- _PROBLEM_
What follows is a listing. Return every line of it exactly.

- _SUPPLIED DATA_
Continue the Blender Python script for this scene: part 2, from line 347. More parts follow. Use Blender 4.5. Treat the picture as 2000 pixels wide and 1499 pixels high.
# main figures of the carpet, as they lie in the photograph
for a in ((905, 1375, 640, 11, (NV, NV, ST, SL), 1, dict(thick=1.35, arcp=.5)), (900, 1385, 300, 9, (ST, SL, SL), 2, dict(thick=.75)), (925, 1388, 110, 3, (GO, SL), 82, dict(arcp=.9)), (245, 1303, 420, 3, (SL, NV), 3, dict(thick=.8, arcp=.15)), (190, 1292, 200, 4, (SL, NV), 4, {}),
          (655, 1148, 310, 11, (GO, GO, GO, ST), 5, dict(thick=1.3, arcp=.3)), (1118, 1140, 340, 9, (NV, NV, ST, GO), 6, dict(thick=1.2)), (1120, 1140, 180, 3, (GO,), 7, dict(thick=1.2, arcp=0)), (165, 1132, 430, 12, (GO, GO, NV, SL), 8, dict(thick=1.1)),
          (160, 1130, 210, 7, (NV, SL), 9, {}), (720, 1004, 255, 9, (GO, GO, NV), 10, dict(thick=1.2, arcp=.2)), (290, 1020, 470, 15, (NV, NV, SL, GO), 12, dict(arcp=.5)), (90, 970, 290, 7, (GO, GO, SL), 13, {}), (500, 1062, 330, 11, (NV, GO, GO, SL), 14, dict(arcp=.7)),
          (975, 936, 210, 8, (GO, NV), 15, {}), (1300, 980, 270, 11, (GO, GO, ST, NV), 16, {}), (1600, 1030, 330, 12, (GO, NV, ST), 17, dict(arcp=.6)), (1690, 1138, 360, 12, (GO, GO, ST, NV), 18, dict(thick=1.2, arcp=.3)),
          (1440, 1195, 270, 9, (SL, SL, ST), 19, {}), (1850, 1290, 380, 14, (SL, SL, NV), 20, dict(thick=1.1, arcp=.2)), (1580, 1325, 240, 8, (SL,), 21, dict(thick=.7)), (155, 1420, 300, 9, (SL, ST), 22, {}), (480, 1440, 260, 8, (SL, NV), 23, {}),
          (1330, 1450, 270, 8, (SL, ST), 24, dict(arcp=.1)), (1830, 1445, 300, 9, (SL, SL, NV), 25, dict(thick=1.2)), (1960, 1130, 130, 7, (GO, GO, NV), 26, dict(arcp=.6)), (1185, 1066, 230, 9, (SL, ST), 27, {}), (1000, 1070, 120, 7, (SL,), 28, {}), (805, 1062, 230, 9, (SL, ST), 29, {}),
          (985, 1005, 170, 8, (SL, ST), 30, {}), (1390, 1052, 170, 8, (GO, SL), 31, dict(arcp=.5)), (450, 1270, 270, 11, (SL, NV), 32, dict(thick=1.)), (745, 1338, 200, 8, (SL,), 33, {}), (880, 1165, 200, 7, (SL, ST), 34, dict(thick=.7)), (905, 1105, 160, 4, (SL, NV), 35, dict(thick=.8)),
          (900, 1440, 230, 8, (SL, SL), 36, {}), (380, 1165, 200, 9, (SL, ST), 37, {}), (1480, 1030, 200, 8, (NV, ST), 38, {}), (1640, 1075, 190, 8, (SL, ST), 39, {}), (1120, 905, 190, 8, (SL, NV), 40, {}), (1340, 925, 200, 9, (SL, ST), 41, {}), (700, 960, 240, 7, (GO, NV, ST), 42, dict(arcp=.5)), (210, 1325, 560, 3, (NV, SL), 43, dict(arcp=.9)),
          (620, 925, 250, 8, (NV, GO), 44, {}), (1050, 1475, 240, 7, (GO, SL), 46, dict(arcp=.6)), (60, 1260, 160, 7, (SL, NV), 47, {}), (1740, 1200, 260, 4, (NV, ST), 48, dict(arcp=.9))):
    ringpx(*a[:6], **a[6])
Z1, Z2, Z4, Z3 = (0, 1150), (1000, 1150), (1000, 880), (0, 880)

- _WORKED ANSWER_
Continue the Blender Python script for this scene: part 2, from line 347. More parts follow. Use Blender 4.5. Treat the picture as 2000 pixels wide and 1499 pixels high.
# main figures of the carpet, as they lie in the photograph
for a in ((905, 1375, 640, 11, (NV, NV, ST, SL), 1, dict(thick=1.35, arcp=.5)), (900, 1385, 300, 9, (ST, SL, SL), 2, dict(thick=.75)), (925, 1388, 110, 3, (GO, SL), 82, dict(arcp=.9)), (245, 1303, 420, 3, (SL, NV), 3, dict(thick=.8, arcp=.15)), (190, 1292, 200, 4, (SL, NV), 4, {}),
          (655, 1148, 310, 11, (GO, GO, GO, ST), 5, dict(thick=1.3, arcp=.3)), (1118, 1140, 340, 9, (NV, NV, ST, GO), 6, dict(thick=1.2)), (1120, 1140, 180, 3, (GO,), 7, dict(thick=1.2, arcp=0)), (165, 1132, 430, 12, (GO, GO, NV, SL), 8, dict(thick=1.1)),
          (160, 1130, 210, 7, (NV, SL), 9, {}), (720, 1004, 255, 9, (GO, GO, NV), 10, dict(thick=1.2, arcp=.2)), (290, 1020, 470, 15, (NV, NV, SL, GO), 12, dict(arcp=.5)), (90, 970, 290, 7, (GO, GO, SL), 13, {}), (500, 1062, 330, 11, (NV, GO, GO, SL), 14, dict(arcp=.7)),
          (975, 936, 210, 8, (GO, NV), 15, {}), (1300, 980, 270, 11, (GO, GO, ST, NV), 16, {}), (1600, 1030, 330, 12, (GO, NV, ST), 17, dict(arcp=.6)), (1690, 1138, 360, 12, (GO, GO, ST, NV), 18, dict(thick=1.2, arcp=.3)),
          (1440, 1195, 270, 9, (SL, SL, ST), 19, {}), (1850, 1290, 380, 14, (SL, SL, NV), 20, dict(thick=1.1, arcp=.2)), (1580, 1325, 240, 8, (SL,), 21, dict(thick=.7)), (155, 1420, 300, 9, (SL, ST), 22, {}), (480, 1440, 260, 8, (SL, NV), 23, {}),
          (1330, 1450, 270, 8, (SL, ST), 24, dict(arcp=.1)), (1830, 1445, 300, 9, (SL, SL, NV), 25, dict(thick=1.2)), (1960, 1130, 130, 7, (GO, GO, NV), 26, dict(arcp=.6)), (1185, 1066, 230, 9, (SL, ST), 27, {}), (1000, 1070, 120, 7, (SL,), 28, {}), (805, 1062, 230, 9, (SL, ST), 29, {}),
          (985, 1005, 170, 8, (SL, ST), 30, {}), (1390, 1052, 170, 8, (GO, SL), 31, dict(arcp=.5)), (450, 1270, 270, 11, (SL, NV), 32, dict(thick=1.)), (745, 1338, 200, 8, (SL,), 33, {}), (880, 1165, 200, 7, (SL, ST), 34, dict(thick=.7)), (905, 1105, 160, 4, (SL, NV), 35, dict(thick=.8)),
          (900, 1440, 230, 8, (SL, SL), 36, {}), (380, 1165, 200, 9, (SL, ST), 37, {}), (1480, 1030, 200, 8, (NV, ST), 38, {}), (1640, 1075, 190, 8, (SL, ST), 39, {}), (1120, 905, 190, 8, (SL, NV), 40, {}), (1340, 925, 200, 9, (SL, ST), 41, {}), (700, 960, 240, 7, (GO, NV, ST), 42, dict(arcp=.5)), (210, 1325, 560, 3, (NV, SL), 43, dict(arcp=.9)),
          (620, 925, 250, 8, (NV, GO), 44, {}), (1050, 1475, 240, 7, (GO, SL), 46, dict(arcp=.6)), (60, 1260, 160, 7, (SL, NV), 47, {}), (1740, 1200, 260, 4, (NV, ST), 48, dict(arcp=.9))):
    ringpx(*a[:6], **a[6])
Z1, Z2, Z4, Z3 = (0, 1150), (1000, 1150), (1000, 880), (0, 880)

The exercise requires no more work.